Solve Physics Problem: Speed of Image Relative to Dubbie

[Mekiel]

Hello everyone, I'm knew to this forum. I was wondering if someone could help me solve this physics problem. I've searched my textbook, the internet, and asked tons of people, but I still can't find an answer. Here's the question:

What is the speed of the image, relative to Dubbie, if Dubbie walk away from the mirror surface at 3.5 m/s at an angle of 30 degrees to the mirror surface?

Obviously there's a formula I need to use, but which formula is it?

 

[ice109]

why wouldn't it be -3.5m/s

 

[Mekiel]

My apologies, I didn't notice the sticky about homework questions. I'll post this in the appropriate forum.

My apologies again.

 

[Mekiel]

Wouldn't the 30 degree angle make a difference in the speed? I mean, if it was just a flat/plane mirror, then I could see the speed being equal.

 

[Danger]

Welcome to PF, Mekiel. The 'speed' of the image will be the speed of light through whatever refractive indices are provided by the atmosphere and the material of the mirror.

 

[Mekiel]

Okay, so if the material is made of glass, and the atmosphere was oxygen, I would need to find the index of refraction for O2?

 

[ice109]

Welcome to PF, Mekiel. The 'speed' of the image will be the speed of light through whatever refractive indices are provided by the atmosphere and the material of the mirror.

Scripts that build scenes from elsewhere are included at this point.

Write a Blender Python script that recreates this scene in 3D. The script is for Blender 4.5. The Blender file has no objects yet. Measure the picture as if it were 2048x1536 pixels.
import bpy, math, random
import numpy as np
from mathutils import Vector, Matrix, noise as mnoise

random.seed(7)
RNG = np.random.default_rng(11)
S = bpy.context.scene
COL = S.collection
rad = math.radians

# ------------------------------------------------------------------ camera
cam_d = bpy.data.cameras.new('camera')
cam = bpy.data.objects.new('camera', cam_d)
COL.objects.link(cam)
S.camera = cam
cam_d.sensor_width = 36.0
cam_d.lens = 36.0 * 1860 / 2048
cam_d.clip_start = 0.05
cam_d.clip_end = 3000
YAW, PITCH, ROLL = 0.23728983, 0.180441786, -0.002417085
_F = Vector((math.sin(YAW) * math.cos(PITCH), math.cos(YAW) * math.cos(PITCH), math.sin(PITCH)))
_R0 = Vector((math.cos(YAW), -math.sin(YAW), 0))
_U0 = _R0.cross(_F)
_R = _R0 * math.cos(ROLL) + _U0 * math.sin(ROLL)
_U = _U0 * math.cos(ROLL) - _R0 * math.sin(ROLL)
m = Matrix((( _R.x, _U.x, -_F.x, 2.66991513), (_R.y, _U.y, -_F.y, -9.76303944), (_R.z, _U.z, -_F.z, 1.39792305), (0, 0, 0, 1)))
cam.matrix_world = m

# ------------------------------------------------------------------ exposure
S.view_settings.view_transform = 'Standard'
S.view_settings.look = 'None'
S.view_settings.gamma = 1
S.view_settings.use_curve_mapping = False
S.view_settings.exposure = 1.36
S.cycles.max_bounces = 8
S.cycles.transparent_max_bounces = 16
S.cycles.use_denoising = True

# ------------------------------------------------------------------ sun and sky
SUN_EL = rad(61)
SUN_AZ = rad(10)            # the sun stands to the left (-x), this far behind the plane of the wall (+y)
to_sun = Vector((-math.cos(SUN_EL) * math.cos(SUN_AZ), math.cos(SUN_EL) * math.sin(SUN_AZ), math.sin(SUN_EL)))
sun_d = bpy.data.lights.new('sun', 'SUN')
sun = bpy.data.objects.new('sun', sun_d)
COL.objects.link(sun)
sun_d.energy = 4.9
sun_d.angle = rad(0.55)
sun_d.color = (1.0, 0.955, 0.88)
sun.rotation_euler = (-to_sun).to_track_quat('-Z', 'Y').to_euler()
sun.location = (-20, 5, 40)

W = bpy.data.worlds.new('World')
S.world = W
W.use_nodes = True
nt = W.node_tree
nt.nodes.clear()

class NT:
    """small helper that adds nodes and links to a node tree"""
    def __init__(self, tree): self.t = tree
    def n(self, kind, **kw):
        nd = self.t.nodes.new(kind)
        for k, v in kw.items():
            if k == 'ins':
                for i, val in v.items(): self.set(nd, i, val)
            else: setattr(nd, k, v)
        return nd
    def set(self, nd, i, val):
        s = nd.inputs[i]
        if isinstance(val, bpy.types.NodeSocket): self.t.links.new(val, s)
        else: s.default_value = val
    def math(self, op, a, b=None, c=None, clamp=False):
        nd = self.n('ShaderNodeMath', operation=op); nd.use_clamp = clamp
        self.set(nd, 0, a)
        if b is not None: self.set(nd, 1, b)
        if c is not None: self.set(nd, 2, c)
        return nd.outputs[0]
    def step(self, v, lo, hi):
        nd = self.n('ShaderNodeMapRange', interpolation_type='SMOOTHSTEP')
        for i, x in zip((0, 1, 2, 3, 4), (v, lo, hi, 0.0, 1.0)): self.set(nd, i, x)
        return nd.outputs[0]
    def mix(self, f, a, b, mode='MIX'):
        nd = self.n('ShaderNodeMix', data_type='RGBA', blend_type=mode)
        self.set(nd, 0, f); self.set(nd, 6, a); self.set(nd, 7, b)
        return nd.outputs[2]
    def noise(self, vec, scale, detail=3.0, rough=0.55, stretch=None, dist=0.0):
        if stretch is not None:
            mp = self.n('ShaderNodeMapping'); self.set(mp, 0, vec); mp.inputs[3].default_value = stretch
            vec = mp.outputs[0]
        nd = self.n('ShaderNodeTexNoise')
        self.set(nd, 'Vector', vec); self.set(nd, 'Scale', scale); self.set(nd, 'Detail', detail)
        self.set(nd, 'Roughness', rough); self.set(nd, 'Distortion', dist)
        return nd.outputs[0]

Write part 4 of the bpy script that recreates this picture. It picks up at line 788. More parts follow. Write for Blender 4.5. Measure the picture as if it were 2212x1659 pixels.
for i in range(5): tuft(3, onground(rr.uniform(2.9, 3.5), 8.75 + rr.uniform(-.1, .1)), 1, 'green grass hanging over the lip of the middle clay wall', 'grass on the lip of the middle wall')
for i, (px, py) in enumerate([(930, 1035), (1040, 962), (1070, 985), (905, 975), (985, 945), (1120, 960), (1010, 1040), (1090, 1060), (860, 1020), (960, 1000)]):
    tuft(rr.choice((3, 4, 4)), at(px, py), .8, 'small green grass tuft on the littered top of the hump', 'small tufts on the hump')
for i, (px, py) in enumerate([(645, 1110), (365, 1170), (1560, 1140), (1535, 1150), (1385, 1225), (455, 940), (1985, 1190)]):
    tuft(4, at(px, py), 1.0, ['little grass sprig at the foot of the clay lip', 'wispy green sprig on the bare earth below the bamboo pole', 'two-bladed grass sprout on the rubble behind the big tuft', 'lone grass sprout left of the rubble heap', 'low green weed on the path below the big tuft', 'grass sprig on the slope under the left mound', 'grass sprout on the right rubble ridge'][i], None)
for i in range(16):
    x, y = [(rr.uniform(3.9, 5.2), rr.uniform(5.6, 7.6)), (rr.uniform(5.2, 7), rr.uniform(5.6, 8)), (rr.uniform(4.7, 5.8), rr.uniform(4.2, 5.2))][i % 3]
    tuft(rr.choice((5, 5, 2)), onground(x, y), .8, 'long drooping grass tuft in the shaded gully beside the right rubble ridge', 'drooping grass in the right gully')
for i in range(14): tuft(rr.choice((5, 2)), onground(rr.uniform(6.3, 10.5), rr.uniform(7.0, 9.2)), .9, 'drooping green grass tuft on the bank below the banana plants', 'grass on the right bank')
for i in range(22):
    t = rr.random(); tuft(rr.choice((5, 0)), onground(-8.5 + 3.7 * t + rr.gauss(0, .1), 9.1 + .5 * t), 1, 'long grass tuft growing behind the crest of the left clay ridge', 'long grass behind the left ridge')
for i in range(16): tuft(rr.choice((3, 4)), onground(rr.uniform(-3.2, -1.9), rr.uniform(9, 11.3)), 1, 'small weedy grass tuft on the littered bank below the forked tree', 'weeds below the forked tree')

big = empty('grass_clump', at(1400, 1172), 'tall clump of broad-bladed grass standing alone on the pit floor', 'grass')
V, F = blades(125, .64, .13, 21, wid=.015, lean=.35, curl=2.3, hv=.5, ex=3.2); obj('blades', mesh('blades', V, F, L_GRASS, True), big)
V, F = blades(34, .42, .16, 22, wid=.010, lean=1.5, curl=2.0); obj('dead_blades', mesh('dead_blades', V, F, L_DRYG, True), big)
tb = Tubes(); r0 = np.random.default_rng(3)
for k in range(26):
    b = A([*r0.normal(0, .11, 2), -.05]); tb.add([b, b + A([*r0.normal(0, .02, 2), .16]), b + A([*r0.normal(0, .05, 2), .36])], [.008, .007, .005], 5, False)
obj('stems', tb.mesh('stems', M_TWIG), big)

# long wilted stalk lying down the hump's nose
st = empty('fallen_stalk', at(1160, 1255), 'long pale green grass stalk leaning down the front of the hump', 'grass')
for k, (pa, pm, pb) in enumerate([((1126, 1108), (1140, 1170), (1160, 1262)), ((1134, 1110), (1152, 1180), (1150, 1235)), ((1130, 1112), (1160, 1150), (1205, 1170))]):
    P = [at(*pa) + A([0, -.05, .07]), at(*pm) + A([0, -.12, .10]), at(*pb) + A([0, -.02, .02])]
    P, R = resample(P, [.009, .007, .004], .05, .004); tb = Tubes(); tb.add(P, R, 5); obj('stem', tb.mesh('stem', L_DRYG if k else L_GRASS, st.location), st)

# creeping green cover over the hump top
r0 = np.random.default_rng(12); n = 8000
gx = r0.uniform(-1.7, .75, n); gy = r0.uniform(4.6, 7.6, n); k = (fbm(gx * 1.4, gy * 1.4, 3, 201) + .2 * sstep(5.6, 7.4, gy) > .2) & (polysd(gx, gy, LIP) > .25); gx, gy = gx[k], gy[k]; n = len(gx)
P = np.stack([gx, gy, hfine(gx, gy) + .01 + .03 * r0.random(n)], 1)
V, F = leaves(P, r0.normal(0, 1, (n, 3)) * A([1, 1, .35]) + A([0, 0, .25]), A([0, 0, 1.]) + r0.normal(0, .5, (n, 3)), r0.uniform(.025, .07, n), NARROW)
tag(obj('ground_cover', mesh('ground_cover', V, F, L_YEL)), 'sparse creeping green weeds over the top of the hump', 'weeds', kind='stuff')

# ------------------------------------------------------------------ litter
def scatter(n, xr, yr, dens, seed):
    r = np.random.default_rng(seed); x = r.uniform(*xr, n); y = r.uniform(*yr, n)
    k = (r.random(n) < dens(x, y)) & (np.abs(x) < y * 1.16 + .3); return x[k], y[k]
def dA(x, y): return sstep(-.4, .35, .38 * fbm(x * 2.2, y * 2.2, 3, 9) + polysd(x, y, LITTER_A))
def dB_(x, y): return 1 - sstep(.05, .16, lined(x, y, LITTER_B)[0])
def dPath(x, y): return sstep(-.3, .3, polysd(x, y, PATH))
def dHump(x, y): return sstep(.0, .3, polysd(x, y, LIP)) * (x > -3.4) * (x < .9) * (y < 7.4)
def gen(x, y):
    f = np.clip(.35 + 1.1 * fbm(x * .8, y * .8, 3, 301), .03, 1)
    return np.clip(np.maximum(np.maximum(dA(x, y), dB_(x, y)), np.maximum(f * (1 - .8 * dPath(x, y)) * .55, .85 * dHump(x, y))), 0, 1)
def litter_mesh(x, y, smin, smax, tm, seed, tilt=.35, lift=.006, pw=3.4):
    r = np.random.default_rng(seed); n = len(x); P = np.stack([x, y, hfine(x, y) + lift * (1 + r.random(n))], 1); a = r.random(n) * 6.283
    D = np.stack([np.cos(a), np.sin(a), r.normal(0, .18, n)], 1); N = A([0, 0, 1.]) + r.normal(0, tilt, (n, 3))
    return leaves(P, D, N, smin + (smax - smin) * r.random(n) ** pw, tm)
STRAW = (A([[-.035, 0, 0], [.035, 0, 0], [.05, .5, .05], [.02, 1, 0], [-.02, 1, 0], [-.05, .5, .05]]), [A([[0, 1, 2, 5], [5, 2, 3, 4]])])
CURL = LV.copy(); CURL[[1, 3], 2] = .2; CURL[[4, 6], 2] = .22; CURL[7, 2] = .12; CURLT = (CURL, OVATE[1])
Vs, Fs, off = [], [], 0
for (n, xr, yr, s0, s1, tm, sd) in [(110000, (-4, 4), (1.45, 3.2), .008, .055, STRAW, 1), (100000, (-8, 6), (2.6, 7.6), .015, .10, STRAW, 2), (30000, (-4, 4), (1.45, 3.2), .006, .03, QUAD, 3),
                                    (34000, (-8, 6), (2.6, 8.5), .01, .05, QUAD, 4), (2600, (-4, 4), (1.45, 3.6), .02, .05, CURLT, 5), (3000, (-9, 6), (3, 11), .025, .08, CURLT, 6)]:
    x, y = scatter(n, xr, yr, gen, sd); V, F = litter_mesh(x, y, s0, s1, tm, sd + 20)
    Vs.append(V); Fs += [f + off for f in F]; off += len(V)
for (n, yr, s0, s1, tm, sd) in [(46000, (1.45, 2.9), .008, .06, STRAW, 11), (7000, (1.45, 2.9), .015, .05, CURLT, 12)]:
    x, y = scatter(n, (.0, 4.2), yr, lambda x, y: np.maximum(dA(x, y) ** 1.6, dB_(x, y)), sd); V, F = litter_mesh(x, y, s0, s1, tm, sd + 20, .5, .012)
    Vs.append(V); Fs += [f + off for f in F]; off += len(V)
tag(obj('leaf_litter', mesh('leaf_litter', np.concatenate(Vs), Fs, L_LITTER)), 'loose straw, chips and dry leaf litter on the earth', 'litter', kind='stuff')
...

i really think that has nothing to do with the problem

upon rereading the problem i think by symmetry alone you could reason that it's -7m/s

 

[Danger]

i really think that has nothing to do with the problem

upon rereading the problem i think by symmetry alone you could reason that it's -7m/s

So you have somehow managed to alter the speed of light from 300,000Km/sec to -7m/s? How'd you manage that? There might be a paper in the future.

 

[ice109]

So you have somehow managed to alter the speed of light from 300,000Km/sec to -7m/s? How'd you manage that? There might be a paper in the future.

the question asks what is the speed of the image's recession relative to the object not how fast does the movement's information propagate. obviously if i pull something along the normal away from a mirror at 3.5m/s its image is not receding from at c.

 

[Danger]

i really think that has nothing to do with the problem

upon rereading the problem i think by symmetry alone you could reason that it's -7m/s

edit: Somehow, my post pointing out that only 23% or so of the atmosphere is oxygen, and it's primarily nitrogen, disappeared.

edit #2: Ice, I think that I just realized the difference in our approach to the problem. I was considering how fast the image responds to movement of the original; you were dealing with how fast the image moves in relation to its environment. A subtle, yet critical, difference. By the way that you're approaching the problem, I agree with you.

 

[Mekiel]

3x10^5km/second eh? I reckon my car can go faster =p. It's a '92 honda accord by the way.

So, I've been further researching and have come across various formulae such as snell's law, critical angle, lens-marker's formula, but I don't know how to implement them or if they are even useful for solving this.

Could someone shed some "light" on this... Pardon the pun.

 

[Danger]

We tried to, from 2 different perspectives. Depending upon how you meant the queston, one of them answered it.
And a '92 Honda is not a car; it's a roller skate with delusions of grandeur.

 

[Integral]

Danger, Danger But please remember this is now in the Homework help forum.

Ok, now for the problem. First start by drawing a picture.

Decompose D's velocity into components. One parallel to the mirror the other normal to the mirror. From the diagram you should see that the image of D will have the same velocity parallel to the mirror but will be receding "into" the mirror at the same rate but in the opposite direction that D is receding from the mirror.

I have given to much already.

 

[andrevdh]

If two objects are receeding from each other with a speed v their relative speed of separation would be 2v.

 

[belliott4488]

If two objects are receeding from each other with a speed v their relative speed of separation would be 2v.

That's where the 30 deg. angle comes in; v is a vector, not a speed (scalar). You need to consider vector arithmetic, as someone already hinted at above.

 

[ice109]

That's where the 30 deg. angle comes in; v is a vector, not a speed (scalar). You need to consider vector arithmetic, as someone already hinted at above.

no you don't

edit

maybe you do, the question is very vague